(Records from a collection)
#####

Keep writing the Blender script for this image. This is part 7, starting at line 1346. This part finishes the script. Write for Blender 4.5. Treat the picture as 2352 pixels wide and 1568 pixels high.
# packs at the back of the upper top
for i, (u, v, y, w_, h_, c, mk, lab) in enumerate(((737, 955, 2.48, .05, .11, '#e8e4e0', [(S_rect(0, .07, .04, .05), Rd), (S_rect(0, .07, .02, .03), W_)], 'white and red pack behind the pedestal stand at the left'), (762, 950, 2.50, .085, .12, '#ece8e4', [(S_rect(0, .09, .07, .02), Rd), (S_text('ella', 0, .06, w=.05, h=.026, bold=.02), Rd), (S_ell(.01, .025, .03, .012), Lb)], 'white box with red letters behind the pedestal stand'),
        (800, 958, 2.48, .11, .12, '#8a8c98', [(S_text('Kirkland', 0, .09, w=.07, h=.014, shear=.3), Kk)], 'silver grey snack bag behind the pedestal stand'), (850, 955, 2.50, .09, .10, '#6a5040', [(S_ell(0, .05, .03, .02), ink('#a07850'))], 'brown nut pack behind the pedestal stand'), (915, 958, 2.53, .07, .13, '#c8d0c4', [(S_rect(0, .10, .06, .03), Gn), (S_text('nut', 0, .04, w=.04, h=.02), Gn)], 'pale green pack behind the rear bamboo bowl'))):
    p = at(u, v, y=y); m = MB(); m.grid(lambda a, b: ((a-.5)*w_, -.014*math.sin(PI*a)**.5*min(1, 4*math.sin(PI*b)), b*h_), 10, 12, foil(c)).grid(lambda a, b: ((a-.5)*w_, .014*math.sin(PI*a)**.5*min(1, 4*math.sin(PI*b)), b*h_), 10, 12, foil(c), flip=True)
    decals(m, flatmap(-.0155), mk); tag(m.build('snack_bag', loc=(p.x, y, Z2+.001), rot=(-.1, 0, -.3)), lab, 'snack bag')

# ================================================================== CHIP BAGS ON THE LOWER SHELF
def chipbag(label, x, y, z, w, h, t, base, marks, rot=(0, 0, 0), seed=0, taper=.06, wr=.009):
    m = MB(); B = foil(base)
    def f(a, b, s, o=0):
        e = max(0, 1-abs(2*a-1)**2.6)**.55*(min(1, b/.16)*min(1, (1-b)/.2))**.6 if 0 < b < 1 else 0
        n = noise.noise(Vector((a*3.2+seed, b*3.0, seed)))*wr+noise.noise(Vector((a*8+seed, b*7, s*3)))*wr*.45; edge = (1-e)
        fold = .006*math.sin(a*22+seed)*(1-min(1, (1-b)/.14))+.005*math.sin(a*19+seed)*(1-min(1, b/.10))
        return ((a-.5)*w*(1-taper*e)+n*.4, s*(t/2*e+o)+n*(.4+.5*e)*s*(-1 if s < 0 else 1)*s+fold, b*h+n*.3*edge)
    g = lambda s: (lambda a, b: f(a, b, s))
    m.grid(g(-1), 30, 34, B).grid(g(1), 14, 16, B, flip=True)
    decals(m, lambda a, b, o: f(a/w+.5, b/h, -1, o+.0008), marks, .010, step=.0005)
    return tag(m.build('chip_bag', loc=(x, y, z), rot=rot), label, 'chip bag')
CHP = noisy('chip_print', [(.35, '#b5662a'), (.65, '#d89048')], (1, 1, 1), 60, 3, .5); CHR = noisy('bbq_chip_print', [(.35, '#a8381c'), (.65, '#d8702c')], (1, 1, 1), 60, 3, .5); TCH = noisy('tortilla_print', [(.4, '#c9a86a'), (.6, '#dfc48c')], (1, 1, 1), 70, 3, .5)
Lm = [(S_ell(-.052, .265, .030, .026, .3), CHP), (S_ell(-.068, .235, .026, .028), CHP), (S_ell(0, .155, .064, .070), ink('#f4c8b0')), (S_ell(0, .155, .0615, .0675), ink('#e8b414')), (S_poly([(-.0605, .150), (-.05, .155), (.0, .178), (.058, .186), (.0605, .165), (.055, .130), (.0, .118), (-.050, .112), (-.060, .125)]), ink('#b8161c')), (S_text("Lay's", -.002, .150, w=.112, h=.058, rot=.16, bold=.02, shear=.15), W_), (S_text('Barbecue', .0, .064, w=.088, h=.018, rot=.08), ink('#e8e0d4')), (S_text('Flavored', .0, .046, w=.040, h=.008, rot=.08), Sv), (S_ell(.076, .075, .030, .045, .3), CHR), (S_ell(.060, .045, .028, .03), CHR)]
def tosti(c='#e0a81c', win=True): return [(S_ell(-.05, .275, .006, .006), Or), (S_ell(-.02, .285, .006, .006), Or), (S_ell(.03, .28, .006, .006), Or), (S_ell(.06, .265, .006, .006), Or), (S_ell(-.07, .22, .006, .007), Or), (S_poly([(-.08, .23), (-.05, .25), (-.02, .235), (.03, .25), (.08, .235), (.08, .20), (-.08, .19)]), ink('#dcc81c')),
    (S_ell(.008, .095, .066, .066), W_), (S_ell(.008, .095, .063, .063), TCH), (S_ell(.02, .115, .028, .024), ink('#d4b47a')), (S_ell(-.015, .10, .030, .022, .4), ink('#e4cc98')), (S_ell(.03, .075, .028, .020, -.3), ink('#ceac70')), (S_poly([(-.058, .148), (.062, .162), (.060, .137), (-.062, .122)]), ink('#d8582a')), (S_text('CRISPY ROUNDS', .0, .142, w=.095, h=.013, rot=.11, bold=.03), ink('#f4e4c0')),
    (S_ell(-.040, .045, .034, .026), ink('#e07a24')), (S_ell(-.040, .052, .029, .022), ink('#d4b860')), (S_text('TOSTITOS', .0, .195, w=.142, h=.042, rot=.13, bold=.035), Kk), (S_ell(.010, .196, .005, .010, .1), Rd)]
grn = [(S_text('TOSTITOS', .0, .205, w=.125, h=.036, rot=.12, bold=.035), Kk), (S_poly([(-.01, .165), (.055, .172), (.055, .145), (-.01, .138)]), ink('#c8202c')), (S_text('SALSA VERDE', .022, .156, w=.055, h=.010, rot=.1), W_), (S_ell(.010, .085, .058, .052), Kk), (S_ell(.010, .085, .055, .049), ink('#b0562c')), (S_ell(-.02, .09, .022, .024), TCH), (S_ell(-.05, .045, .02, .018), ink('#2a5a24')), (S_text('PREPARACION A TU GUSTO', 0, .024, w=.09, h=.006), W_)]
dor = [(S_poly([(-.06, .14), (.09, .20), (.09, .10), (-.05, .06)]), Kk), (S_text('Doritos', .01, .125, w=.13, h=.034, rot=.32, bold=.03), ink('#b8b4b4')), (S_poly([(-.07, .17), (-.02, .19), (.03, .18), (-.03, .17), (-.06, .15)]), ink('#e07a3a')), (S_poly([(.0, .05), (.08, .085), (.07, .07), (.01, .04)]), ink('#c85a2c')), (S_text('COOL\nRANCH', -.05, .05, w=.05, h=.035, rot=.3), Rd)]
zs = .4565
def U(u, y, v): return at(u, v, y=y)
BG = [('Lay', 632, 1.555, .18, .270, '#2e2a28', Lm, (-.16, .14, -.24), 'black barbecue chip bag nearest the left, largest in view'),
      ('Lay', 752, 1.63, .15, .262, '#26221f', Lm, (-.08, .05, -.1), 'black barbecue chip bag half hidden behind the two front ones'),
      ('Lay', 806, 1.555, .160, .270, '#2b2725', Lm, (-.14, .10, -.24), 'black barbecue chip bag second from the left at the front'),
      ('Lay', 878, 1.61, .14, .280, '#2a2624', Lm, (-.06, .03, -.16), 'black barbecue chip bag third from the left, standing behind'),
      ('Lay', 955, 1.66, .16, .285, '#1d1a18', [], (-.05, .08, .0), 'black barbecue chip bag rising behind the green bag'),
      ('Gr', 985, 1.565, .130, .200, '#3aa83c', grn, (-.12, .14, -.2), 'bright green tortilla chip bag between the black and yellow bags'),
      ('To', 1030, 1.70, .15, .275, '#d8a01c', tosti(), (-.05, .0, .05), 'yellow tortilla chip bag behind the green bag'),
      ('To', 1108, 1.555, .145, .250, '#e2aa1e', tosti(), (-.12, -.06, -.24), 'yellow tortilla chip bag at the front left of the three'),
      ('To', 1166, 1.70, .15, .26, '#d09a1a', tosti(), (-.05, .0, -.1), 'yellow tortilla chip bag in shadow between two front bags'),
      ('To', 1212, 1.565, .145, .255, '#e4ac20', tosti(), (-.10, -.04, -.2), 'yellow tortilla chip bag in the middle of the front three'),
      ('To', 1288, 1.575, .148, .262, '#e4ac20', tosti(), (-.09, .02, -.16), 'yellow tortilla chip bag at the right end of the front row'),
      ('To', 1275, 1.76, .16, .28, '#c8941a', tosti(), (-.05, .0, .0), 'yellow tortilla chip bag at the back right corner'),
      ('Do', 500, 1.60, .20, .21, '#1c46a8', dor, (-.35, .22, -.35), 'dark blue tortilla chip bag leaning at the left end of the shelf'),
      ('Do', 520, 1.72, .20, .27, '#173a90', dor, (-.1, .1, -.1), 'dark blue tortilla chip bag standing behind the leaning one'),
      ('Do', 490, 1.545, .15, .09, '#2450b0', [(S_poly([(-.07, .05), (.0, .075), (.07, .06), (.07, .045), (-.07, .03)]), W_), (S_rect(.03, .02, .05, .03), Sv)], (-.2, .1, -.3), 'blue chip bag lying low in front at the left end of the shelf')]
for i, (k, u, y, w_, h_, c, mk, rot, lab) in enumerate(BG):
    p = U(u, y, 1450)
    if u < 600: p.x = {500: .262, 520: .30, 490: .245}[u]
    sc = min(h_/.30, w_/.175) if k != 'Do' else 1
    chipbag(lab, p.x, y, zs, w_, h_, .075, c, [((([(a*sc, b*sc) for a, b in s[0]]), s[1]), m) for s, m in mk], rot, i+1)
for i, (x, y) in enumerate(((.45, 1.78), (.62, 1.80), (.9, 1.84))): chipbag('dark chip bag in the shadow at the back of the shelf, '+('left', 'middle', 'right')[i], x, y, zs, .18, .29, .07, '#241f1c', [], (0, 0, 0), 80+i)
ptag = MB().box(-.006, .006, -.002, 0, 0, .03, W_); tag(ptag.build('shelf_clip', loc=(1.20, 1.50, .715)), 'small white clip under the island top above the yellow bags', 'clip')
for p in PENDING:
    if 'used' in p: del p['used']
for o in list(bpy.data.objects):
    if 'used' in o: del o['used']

#####

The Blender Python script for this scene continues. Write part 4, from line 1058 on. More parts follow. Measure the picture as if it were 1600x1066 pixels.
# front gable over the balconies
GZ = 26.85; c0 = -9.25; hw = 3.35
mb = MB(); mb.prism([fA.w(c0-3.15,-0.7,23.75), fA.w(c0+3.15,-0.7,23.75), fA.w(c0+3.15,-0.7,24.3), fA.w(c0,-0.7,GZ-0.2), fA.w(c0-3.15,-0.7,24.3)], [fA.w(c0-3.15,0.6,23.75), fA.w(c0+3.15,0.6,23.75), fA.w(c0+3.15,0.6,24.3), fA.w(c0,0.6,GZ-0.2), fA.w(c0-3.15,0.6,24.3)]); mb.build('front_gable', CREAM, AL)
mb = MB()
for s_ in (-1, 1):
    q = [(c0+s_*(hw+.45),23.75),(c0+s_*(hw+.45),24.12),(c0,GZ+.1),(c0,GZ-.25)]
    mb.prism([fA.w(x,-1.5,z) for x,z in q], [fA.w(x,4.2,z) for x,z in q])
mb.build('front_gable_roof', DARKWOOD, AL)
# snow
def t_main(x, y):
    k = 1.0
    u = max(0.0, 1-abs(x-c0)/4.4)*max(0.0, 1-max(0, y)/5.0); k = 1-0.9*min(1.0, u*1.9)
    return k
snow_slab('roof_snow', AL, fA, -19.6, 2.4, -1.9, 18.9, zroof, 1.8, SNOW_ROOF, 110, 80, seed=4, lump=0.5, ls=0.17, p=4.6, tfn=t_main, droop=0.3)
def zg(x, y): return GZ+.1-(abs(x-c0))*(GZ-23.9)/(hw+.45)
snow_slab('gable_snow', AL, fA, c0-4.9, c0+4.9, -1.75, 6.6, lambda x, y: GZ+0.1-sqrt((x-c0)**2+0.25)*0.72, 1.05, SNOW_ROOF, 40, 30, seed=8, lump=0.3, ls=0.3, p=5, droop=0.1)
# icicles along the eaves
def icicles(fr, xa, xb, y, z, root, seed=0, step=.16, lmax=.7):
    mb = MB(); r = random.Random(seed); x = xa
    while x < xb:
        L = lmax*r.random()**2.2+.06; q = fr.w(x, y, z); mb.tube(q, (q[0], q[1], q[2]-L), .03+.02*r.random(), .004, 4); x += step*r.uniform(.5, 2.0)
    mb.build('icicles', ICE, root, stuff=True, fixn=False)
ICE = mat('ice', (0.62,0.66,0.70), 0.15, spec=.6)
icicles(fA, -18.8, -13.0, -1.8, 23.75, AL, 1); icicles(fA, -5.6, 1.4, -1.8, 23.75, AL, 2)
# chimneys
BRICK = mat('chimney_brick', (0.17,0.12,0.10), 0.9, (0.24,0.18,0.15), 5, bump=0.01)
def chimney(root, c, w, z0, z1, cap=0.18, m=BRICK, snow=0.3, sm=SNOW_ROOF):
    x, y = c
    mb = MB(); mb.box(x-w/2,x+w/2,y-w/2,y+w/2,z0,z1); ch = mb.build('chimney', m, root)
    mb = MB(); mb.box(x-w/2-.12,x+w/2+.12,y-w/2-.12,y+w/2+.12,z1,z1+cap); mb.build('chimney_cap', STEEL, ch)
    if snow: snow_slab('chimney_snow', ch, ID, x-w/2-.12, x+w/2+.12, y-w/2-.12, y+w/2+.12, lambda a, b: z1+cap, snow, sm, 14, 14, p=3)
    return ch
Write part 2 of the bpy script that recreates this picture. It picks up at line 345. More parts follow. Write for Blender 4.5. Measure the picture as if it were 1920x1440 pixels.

#####

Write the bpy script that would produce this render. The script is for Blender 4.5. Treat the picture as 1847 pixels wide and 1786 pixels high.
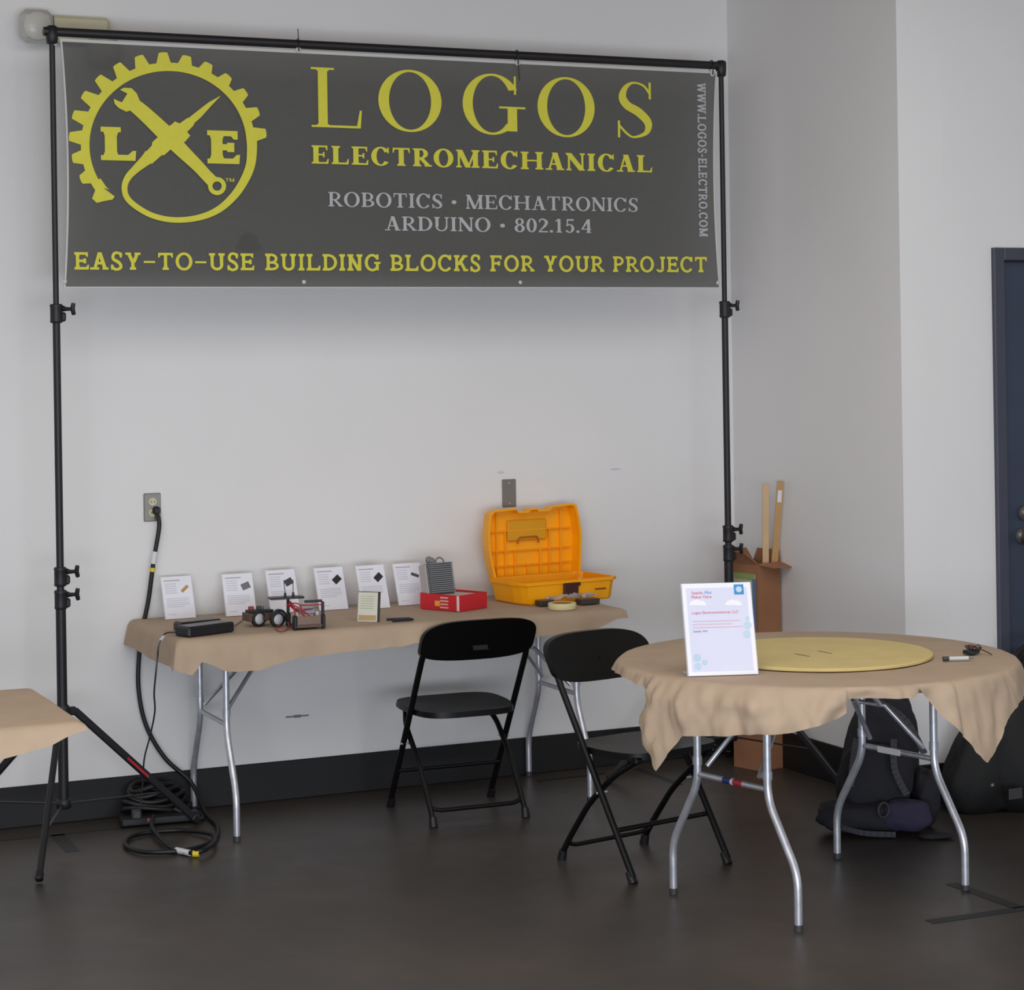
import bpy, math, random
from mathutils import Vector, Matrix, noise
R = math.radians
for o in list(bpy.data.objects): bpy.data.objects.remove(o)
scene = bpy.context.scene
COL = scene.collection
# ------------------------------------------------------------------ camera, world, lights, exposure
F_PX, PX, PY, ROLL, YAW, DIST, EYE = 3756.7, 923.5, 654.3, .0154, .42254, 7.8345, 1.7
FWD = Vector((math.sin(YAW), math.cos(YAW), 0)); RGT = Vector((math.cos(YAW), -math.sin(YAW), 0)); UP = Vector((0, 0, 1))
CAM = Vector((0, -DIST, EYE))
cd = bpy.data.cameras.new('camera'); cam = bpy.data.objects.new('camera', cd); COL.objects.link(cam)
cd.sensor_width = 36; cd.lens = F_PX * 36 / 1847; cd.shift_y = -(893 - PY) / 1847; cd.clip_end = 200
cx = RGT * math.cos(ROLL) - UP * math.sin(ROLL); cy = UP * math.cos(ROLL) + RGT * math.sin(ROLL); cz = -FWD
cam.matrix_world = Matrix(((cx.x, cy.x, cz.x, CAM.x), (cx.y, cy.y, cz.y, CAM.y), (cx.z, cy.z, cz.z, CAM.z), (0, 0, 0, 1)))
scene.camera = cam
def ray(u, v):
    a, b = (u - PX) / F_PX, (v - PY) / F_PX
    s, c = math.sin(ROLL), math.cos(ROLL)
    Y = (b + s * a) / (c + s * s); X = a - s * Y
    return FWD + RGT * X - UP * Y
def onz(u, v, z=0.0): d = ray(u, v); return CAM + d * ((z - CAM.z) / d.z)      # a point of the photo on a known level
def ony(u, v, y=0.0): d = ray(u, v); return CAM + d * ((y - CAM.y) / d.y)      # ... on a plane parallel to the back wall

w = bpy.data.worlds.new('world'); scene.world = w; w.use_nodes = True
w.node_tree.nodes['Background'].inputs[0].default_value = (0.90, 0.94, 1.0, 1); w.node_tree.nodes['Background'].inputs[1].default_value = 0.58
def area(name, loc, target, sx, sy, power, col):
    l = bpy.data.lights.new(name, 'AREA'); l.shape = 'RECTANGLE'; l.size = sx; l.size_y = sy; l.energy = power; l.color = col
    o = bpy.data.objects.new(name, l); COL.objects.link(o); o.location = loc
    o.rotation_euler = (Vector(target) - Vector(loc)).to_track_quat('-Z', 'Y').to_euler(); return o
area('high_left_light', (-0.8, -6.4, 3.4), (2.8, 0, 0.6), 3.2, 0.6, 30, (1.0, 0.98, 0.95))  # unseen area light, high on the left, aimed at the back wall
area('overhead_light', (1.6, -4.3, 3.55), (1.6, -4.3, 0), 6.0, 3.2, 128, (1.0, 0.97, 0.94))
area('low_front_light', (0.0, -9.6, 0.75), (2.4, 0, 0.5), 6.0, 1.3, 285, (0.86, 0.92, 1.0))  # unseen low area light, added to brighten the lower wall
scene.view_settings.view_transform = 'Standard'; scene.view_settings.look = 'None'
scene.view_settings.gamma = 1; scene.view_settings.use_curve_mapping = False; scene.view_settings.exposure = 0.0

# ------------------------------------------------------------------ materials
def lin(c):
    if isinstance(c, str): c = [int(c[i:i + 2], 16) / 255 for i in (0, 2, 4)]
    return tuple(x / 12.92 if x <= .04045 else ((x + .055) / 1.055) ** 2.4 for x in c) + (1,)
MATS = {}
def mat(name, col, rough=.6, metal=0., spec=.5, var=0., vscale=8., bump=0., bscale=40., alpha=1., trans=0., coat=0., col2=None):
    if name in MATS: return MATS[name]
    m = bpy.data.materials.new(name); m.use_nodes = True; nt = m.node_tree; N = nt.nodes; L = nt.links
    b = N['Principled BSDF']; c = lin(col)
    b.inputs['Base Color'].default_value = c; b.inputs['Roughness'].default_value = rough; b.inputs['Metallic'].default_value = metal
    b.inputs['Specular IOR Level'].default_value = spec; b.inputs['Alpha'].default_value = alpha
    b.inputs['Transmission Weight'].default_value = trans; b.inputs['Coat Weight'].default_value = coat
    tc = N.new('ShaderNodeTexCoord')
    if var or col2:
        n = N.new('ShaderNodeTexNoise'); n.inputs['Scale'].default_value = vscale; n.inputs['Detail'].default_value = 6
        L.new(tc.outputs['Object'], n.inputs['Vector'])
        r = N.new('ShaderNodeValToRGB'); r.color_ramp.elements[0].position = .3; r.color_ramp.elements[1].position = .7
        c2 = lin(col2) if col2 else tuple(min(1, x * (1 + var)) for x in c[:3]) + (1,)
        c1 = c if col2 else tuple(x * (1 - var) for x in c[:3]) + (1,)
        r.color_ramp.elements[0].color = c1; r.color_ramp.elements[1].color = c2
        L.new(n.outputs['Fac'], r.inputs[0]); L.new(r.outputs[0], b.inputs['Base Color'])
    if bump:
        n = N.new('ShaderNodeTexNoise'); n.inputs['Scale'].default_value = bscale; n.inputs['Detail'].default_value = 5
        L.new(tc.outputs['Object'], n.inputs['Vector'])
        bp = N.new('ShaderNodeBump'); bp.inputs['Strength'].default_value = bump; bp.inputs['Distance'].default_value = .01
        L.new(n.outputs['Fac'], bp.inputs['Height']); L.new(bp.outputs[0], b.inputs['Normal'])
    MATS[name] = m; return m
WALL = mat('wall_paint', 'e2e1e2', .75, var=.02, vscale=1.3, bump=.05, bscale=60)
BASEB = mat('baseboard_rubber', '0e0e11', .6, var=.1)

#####

■ The problem ■
Identify lines with the string "scene". Copy each one.

■ Task solution ■
The Blender Python script for this scene continues. Write part 4, from line 1058 on. More parts follow. Measure the picture as if it were 1600x1066 pixels.
scene = bpy.context.scene
COL = scene.collection
scene.camera = cam
w = bpy.data.worlds.new('world'); scene.world = w; w.use_nodes = True
scene.view_settings.view_transform = 'Standard'; scene.view_settings.look = 'None'
scene.view_settings.gamma = 1; scene.view_settings.use_curve_mapping = False; scene.view_settings.exposure = 0.0